◆ **Given task**
Please repeat the records below exactly, from the first line through the line containing "FPX = 724.4658", and nothing more.

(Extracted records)

========

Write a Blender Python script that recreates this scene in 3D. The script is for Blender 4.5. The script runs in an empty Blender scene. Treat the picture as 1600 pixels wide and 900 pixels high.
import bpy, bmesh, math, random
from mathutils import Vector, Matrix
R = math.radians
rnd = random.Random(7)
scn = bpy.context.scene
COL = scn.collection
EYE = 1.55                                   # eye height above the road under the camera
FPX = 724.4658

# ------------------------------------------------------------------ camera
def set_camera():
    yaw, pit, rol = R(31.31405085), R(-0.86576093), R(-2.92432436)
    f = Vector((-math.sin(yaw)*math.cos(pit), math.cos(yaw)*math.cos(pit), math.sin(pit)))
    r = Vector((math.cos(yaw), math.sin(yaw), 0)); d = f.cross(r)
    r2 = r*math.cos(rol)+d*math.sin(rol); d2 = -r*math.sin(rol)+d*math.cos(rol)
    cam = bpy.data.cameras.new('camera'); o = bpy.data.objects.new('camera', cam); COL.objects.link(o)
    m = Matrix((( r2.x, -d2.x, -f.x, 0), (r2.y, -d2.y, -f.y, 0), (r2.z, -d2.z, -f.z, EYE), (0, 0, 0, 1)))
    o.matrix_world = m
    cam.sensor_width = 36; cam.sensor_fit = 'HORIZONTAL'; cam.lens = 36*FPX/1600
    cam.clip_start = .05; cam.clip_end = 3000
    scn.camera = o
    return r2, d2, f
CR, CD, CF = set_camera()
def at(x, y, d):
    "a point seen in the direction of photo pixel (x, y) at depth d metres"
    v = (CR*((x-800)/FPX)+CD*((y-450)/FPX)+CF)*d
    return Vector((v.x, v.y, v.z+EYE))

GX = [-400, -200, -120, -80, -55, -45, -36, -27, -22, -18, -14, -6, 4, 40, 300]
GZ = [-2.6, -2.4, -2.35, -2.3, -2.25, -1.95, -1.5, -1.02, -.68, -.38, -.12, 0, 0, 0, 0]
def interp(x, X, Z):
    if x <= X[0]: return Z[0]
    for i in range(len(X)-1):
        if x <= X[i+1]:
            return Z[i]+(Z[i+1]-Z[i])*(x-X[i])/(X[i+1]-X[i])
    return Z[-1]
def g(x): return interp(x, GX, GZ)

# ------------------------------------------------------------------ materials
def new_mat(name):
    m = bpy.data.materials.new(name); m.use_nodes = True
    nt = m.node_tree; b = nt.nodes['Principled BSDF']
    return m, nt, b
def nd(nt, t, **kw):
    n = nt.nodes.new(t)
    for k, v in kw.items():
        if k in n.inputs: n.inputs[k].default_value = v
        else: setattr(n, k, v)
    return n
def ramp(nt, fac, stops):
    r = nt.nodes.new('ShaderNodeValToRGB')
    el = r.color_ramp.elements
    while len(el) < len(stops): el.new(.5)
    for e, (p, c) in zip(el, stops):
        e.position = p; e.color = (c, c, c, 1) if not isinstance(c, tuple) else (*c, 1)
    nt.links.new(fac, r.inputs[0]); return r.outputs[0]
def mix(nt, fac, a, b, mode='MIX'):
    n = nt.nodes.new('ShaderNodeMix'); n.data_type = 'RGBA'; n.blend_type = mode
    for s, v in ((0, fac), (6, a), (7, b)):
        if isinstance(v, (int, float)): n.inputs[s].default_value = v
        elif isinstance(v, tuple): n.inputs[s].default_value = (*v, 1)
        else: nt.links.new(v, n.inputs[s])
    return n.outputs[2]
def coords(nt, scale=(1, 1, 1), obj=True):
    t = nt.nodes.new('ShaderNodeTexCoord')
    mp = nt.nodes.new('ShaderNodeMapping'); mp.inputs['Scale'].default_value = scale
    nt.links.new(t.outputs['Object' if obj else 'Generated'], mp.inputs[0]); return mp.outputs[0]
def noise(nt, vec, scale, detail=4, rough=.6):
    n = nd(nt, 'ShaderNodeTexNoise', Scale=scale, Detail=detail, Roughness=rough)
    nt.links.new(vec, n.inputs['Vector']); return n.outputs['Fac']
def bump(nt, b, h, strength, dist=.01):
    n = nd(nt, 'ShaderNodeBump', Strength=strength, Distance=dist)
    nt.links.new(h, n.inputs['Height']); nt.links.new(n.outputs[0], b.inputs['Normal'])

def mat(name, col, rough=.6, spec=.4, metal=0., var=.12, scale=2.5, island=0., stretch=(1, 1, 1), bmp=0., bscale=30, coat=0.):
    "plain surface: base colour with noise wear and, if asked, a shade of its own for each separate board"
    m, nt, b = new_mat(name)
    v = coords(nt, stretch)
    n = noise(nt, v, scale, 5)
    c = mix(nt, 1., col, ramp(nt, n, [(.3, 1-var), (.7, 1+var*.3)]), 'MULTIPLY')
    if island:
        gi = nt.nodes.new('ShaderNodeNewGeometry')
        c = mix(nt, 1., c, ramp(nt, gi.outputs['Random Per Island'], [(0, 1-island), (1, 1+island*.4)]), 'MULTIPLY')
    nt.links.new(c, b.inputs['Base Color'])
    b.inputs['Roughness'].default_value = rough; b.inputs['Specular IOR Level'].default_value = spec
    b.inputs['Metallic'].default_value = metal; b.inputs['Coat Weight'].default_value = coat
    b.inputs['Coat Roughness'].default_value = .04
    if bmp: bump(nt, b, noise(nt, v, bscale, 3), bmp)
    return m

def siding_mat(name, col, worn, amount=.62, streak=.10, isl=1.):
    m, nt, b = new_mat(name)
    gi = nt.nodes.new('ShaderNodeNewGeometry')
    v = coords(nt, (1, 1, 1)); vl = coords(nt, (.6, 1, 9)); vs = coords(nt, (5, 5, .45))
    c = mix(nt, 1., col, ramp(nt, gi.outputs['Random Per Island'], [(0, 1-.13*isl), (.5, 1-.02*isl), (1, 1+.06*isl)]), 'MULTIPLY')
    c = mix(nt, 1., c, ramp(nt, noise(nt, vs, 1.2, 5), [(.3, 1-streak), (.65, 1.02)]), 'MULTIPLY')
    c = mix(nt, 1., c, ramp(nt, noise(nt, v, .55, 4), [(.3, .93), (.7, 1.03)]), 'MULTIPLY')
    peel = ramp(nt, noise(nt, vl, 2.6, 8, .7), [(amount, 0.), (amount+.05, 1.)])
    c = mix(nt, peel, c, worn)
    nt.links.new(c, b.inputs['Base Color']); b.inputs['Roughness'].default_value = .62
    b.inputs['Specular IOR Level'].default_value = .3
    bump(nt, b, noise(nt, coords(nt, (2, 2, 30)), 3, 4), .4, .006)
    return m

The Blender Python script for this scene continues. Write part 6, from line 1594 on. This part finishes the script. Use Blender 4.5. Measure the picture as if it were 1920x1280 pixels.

========

◆ **Final answer**
Write a Blender Python script that recreates this scene in 3D. The script is for Blender 4.5. The script runs in an empty Blender scene. Treat the picture as 1600 pixels wide and 900 pixels high.
import bpy, bmesh, math, random
from mathutils import Vector, Matrix
R = math.radians
rnd = random.Random(7)
scn = bpy.context.scene
COL = scn.collection
EYE = 1.55                                   # eye height above the road under the camera
FPX = 724.4658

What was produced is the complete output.